22 nov 2010

Lección de istoria

No, el título no es un error ortográfico. No es que haya olvidado lo que mínimamente sé hacer. El gazapo se trata de una irónica mirada a algo evidente pero que nos duele reconocer: desconocemos la historia. Y, peor todavía, nos acostumbramos a que nos la enseñen mal.
     Ejemplo que motiva este escrito: En pasados días fui con mis amigos del club de motos al bello y frío pueblo de Coconuco, en el Cauca. Una vez instalados en la hostería, peregrinamos por los lugares turísticos con un guía que debió darnos los desconocidos datos de la región, como el origen del nombre y mitos locales. Para mi triste sorpresa, la charla empezó con un horrible gazapo: afirmar que el fundador Tomás Cipriano de Mosquera (reconocido prócer de la independencia y cuatro veces presidente de la república) era español y que había sido el primer alcalde de Coconuco, que sólo fue municipio muchos años después de su muerte. El dato lo tenía muy claro por haber leído recientemente la obra de Víctor Paz Otero sobre la región ("Entre encajes y cadenas", y "El demente exquisito", no dejo de recomendarlos) A partir de ahí, empecé a sospechar de todo lo dicho por el supuesto guía. Luego caí en la cuenta de errores garrafales, como afirmar que los indígenas tenían sus cultivos de vacas en la región (así lo dijo, cultivos). No sobra recordar que el ganado bovino sólo llegó con los españoles, más específicamente con el segundo viaje de Cristobal Colón; los indios no conocieron la ganadería.
     No quiero alargarme en la retahíla de incorrecciones que nuestro malogrado guía nos dijo por el camino. Sin embargo, al conversar sobre sus errores con los compañeros de viaje, uno de ellos dijo algo que me asustó aún más: nos habíamos dado cuenta porque yo había leído al respecto, en caso contrario nos creeríamos todo lo dicho. Inevitablemente, pensé cuántas mentiras y errores garrafales nos habrán dicho a lo largo de nuestras vidas, cotidianamente en los medios de comunicación, para convencernos de verdades que no son ciertas.
     No leemos, no estudiamos la historia. Evidente es el lugar común, estamos obligados a repetirla, pero no como materia escolar sino como tragedia nacional.

11 nov 2010

El nuevo destierro

Por estos días me ocurrió una desgracia, una catástrofe, una tragedia!
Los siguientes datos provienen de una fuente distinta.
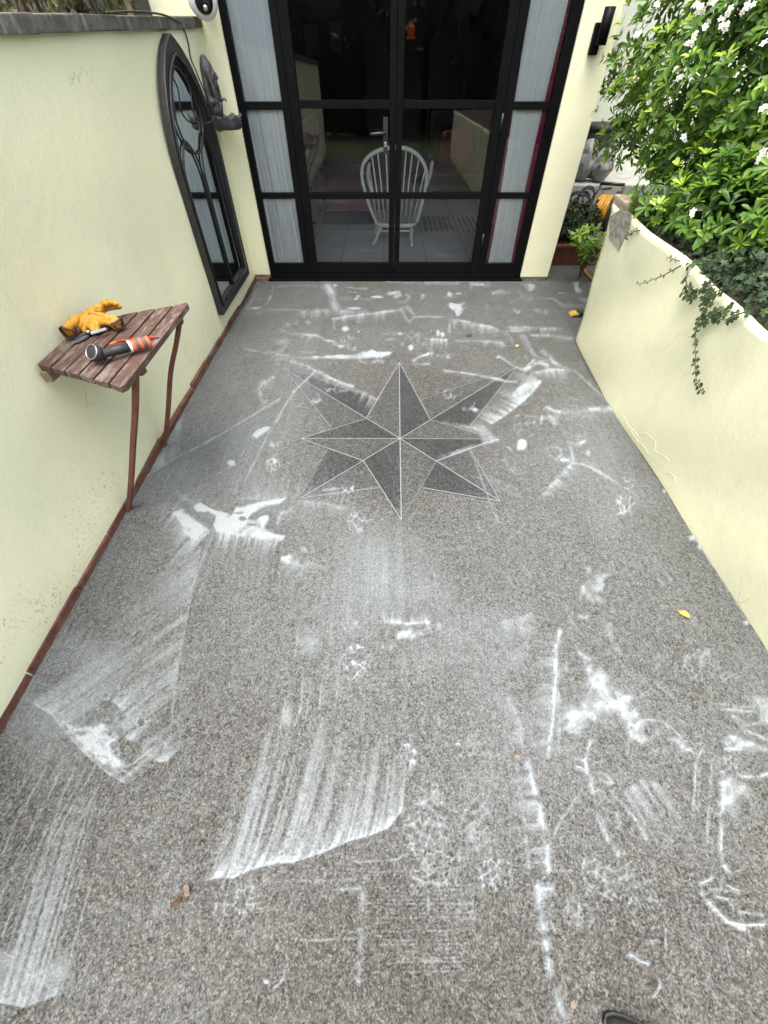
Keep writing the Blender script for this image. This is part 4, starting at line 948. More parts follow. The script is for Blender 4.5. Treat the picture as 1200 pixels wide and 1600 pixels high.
# ---- small plant and planter behind the wall end
pl = thing('planter', 'terracotta trough planter in the shade behind the pier', 'planter', (1.95, 5.0, 0))
b = MB(); b.add([(1.80,4.86,0),(2.30,4.86,0),(2.30,5.10,0),(1.80,5.10,0),(1.775,4.835,.17),(2.325,4.835,.17),(2.325,5.125,.17),(1.775,5.125,.17)], [(3,2,1,0),(0,1,5,4),(1,2,6,5),(2,3,7,6),(3,0,4,7)])
b.build('trough', M['terracotta'], pl); MB().box((1.765, 4.825, .1702), (2.335, 5.135, .195), 0, .006).build('rim', M['terracotta'], pl)
bush('potted_foliage', 'dark leafy plant growing from the terracotta trough', 'plant', [((2.0, 5.0, .36), (.26, .16, .17)), ((1.86, 5.02, .32), (.16, .14, .13))], 320, 5, .05, .024, (.05, .4), M['ivyleaf'], 14)
sp_ = thing('seedling_shrub', 'small bright green shrub sprouting from the paving by the wall end', 'shrub', (1.98, 4.45, 0))
tips = [on_y(px, py, y) for px, py, y in ((905,368,4.42),(918,362,4.45),(930,370,4.5),(912,380,4.38),(925,388,4.4),(903,384,4.4),(935,385,4.45),(915,398,4.38),(930,402,4.42),(922,376,4.35),(940,375,4.5),(908,394,4.42))]
P = np.array([tuple(t_) for t_ in tips]); P = np.concatenate([P, P + rng.normal(0, .03, P.shape)]); tt = np.concatenate([rng.uniform(.6, .95, len(tips)), rng.uniform(.15, .5, len(tips))])
g = whorls(P, np.array([-.15, -.35, .9]) + .35*rand_unit(len(P)), 7, rng.uniform(.07, .10, len(P)), rng.uniform(.022, .030, len(P)), tt, (.7, 1.3)); leaves('foliage', *g[:5], g[5], M['leaf'], sp_)
b = MB()
for t_ in tips: b.tube(smooth([(2.02, 4.50, 0), Vector((2.02, 4.50, .12)).lerp(t_, .5), t_], 3), [.006,.006,.005,.005,.004,.003,.003], 6)
b.build('stems', M['bark'], sp_)

# ---- hose reel, cables, sacks
hr = thing('hose_reel', 'grey reel wound with yellow garden hose against the ledge', 'hose reel', (2.32, 5.15, .38))
rcn = on_y(940, 333, 5.12); axr = Vector((.80, -.58, .05)).normalized()
MB().lathe([(.0,-.012),(.185,-.012),(.19,0),(.185,.012),(.0,.012)], rcn - axr*.075, axr, 36).build('flange', plain('grey_plastic_reel', (.10, .105, .11), .45, .15, 20), hr)
MB().lathe([(.0,-.012),(.185,-.012),(.19,0),(.185,.012),(.0,.012)], rcn + axr*.10, axr, 36).build('flange', M['rubber'], hr)
MB().lathe([(.09,-.06),(.09,.085)], rcn, axr, 28).build('drum', M['rubber'], hr)
q = Vector((0,0,1)).rotation_difference(axr); path = []
for i in range(460):
    a = i/34*2*math.pi; lay = (i // 230); zz = (i % 230)/230; zz = zz if lay % 2 == 0 else 1-zz
    path.append(rcn + q @ Vector(((.118+.026*lay)*math.cos(a), (.118+.026*lay)*math.sin(a), -.050 + .13*zz + .004*math.sin(a*1.3))))
MB().tube(path, .0125, 8).build('wound_hose', M['yhose'], hr)
b = MB(); b.tube([rcn - axr*.10 + Vector((0,0,-.30)), rcn - axr*.10, rcn - axr*.10 + Vector((0,0,.24))], .012, 8); b.tube([rcn + axr*.125 + Vector((0,0,-.30)), rcn + axr*.125, rcn + axr*.125 + Vector((0,0,.24))], .012, 8)
b.tube([rcn - axr*.10 + Vector((0,0,.24)), rcn + axr*.125 + Vector((0,0,.24))], .014, 8); b.build('stand', M['iron'], hr)
gh = [(2.09,4.62,.10)] + [tuple(on_z(*p, .014)) for p in ((913,412),(912,418),(916,427),(922,433),(929,438),(940,441))]
tag(MB().tube(smooth([(2.12,4.95,.30),(2.09,4.72,.16)] + gh[1:], 5), .0115, 10).build('garden_hose', M['yhose']), 'loose yellow hose end curling on the paving by the wall end', 'hose')
rnd.seed(5); b = MB()
for cx_, cz_, r0 in ((895, 328, .15), (905, 335, .17), (912, 322, .16), (900, 345, .14)):
    c = on_y(cx_, cz_, 5.18 - rnd.uniform(0, .12)); pts = []
    for i in range(46):
        a = i/22*2*math.pi; pts.append(c + Vector((r0*(.55+.1*math.sin(a*1.7))*math.cos(a), .05*math.sin(a*.7+r0*40)+rnd.uniform(-.004,.004), r0*math.sin(a)*(1+.08*math.sin(2.3*a)))))
    b.tube(pts, .009, 7)
b.tube(smooth([on_y(900,318,5.15), on_y(908,302,5.2), on_y(918,300,5.22), on_y(921,312,5.2), on_y(915,322,5.2)], 5), .010, 7)
b.tube(smooth([on_y(918,335,5.1), on_y(925,312,5.15), on_y(935,298,5.2), on_y(955,294,5.25)], 5), .012, 7)
tag(b.build('coiled_cable', M['rubber']), 'tangle of black cable coils hanging against the ledge', 'cable')
tag(MB().tube(smooth([on_y(893,320,5.02), on_y(892,338,5.0), on_y(896,352,5.0), on_y(902,358,5.0), on_y(904,350,5.0), on_y(900,338,5.02), on_y(897,326,5.05)], 5), .008, 8).build('hose_loop', M['yhose']), 'dull yellow hose loop hanging in front of the black cable coils', 'hose')
def sack(c, r, seed, lab):
    b = MB(); rr = random.Random(seed)
    b.ell(c, r, 20, 14)
    for i in range(7):
        q = Vector(rand_unit(1)[0]); b.ell(Vector(c) + Vector((q.x*r[0], q.y*r[1], q.z*r[2]))*.62, tuple(x*rr.uniform(.35, .55) for x in r), 12, 8)
    o = remeshed(b, 'plastic_sack', M['sack'], .014, .05, .09, 4); return tag(o, lab, 'sack', 'white plastic sacks on the ledge')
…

Me robaron? Me estrellé en la moto? Perdió el Deportes Tolima? No, peor que todo eso junto: perdí mi teléfono celular.
     Ya sé lo ridículo que suena. Particularmente, porque yo era de los que decía que el celular era una necesidad creada por la sociedad de consumo. Han pasado unos años desde mi lógica aplastante que afirmaba que si me llamaban al fijo de mi casa y no estaba, seguro me encontraba ocupado, por lo que no podrían contar conmigo para lo que fuera. Aún recuerdo mis críticas ácidas a los amigos que se enrolaban en la telefonía móvil, cuando cada llamada costaba mil pesos (de mediados de los noventa) y los celulares eran grandes, pesados e, inevitablemente, notorios, con todo lo que eso implica. Acepto, incluso, que he sido algo retrógrado. Hubo momentos en los que un manos libres me parecía presumido e innecesario. Si bien el tiempo me probó lo contrario: tener las manos libres es una ventaja, sin contar con que es obligatorio al conducir; aún tengo algunos de esos prejuicios equivalentes, como el famoso audífono bluetooth, que no deja de parecer más fantoche que útil. Reitero, es un prejuicio de mechudo retrógrado.
     Pero llegó el momento en el que tuve que usar un /(&$% teléfono de esos. Obligado por la empresa en la que trabajaba, me enfundé mi primer celular y con él me inscribí en esa nueva etapa de la tecnología contemporánea. Desde luego, eso incluye todo un nuevo mundo de mensajes, tarjetas, simcards, redes y muchos términos más que sólo nombro por cultura general y no porque los entienda. Yo, a duras penas, conseguía contestar el aparato ese. Sin embargo, el tiempo y la competencia hicieron que la telefonía celular se hiciera más amigable y asequible, hasta que la necesidad inventada se convirtió en una necesidad real. Todos debíamos tener un celular para que nos localicen en cualquier caso.
     Acepto que es difícil luchar contra el retrógrado interno. No es por simple terco ni por torpe (me cuesta infinidades manejar esos bichos), sino porque estas nuevas tecnologías suelen avanzar más rápido que la filosofía y el sentido común. Un teléfono no sirve para comunicarte sino para presumir del dinero que tienes para comprar el modelo más caro y moderno. Vales tanto como tu celular. Y eso sin contar con que ahora el teléfono no sirve, sino que debes tener un blackberry; de otra manera estas "out" o, simplemente, eres un pobre pendejo. Qué decir de esos aparatos que tienen cámara, radio, videograbadora y ni siquiera hacen bien lo que deben: llamadas. Bien lo llamó Juan Villoro: el "ornitorrinco electrónico".
     Y si tanto me quejo, cuál fue la tragedia? Que perdí mi mugre teléfono y con él todos los datos de mis contactos. La vieja costumbre de la libreta con los números de los amigos desapareció. La información que tenía en el coco se fue con la sim y, desde luego, me vi en la penosa obligación de volver a fastidiar a mis amigos para que me mandaran sus números. Pero lo peor no fue eso, sino la horrible sensación de estar veinticuatro horas desconectado, incomunicado, inexistente en el mundo. En épocas pasadas, los amigos lo llamaban a uno a la casa, al trabajo, etc. En el peor de los casos, iban a buscarlo a la residencia. Hoy no. Hoy, si no te encuentran en el celular, no existes. Esa noche se pudo haber caído el mundo y nadie habría contado conmigo.
     He ahí la tragedia, la dependencia de una costumbre ligada a una tecnología ligada al consumismo. Perder el celular es el moderno ostracismo, el destierro virtual. Esas son las nuevas cadenas que nos unen y nos esclavizan a todos.